Apr 25 aft
Saw the coming success of the session. Everyone joining. I wonder the mind says no one knows u are the one coordinating the venue this event. U see. That's why me not truly volunteering. Just fear of losing validation. Fear of not being needed. Then I resentful of others who didn't appreciate me. No more seeking validation.
I just want to be.
I know I prefer to be in this room chilling.
The mind acting up.
Father let me be unknown. No longer want to strive to be needed, to be valuable.

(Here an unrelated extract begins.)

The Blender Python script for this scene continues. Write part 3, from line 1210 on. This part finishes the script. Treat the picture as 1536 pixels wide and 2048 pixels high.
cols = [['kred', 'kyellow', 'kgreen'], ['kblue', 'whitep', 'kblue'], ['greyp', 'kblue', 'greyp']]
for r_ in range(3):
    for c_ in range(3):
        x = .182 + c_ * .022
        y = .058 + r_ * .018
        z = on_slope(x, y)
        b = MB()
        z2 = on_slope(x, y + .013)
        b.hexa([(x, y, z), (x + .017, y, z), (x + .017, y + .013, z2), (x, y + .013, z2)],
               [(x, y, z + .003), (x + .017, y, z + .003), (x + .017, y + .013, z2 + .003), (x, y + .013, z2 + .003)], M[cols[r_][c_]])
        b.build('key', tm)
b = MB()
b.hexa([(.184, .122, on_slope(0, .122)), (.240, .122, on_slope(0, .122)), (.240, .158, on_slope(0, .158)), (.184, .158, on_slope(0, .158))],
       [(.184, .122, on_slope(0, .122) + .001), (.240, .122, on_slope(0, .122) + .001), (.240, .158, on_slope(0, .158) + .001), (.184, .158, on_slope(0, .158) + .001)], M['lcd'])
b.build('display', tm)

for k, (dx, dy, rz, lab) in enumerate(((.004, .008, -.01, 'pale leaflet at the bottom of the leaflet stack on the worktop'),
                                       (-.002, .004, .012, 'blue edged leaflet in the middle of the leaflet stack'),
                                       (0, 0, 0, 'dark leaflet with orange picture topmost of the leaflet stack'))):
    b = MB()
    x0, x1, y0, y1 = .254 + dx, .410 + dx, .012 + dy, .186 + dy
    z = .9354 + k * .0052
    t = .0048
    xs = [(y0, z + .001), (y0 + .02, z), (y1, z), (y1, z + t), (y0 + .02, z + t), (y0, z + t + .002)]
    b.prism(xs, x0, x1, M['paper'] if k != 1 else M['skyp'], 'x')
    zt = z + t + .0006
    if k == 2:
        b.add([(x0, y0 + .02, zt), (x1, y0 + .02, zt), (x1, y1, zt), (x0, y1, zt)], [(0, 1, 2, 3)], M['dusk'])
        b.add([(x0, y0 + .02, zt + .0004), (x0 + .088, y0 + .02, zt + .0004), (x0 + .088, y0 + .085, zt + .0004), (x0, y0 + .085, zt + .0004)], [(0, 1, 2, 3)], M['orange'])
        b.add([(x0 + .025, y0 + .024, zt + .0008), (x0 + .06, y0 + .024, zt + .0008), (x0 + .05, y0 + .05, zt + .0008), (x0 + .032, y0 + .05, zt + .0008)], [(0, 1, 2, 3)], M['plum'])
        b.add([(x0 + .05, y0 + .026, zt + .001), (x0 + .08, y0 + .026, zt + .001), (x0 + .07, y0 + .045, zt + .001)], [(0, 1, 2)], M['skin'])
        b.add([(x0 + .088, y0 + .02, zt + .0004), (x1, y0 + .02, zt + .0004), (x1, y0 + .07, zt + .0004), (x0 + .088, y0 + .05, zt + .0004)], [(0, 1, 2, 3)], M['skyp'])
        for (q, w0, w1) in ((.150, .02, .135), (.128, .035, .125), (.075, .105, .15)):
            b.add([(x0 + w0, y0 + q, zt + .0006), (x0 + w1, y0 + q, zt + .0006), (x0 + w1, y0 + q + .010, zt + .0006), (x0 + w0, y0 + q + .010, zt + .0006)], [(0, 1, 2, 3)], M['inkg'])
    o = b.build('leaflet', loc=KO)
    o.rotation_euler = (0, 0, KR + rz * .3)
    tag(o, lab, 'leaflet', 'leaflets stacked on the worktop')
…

Mmmm, just realised I transferred my valuation from career to local Isha and personal and romantic relationship
Apr 25 aft 1
Came back to the place I had memories of Z. A few months ago I was struck with sadness. Now none. No longer associate the place with him. He is truly gone.
Got this from Facebook.
Amma
The success of one's life depends upon one's ability to forget what is not relevant at the present moment.
Soul
So many reminders.
Truly start questioning my tots. Start to realise that my tots are not me. I can question my tots. I question them cos some of the tots are not good for me, I don't believe them.
Father, you give without limits. U give abundantly. Just because I m successful in work life, no reason I can't be in personal and romantic life.
I have courage. Got this from Facebook.
Winston Churchill
Courage is the first step. Without courage nothing can happen.
Soul
I have courage. Earlier I was stopped by misguided belief. Now I m aware I know I can make it.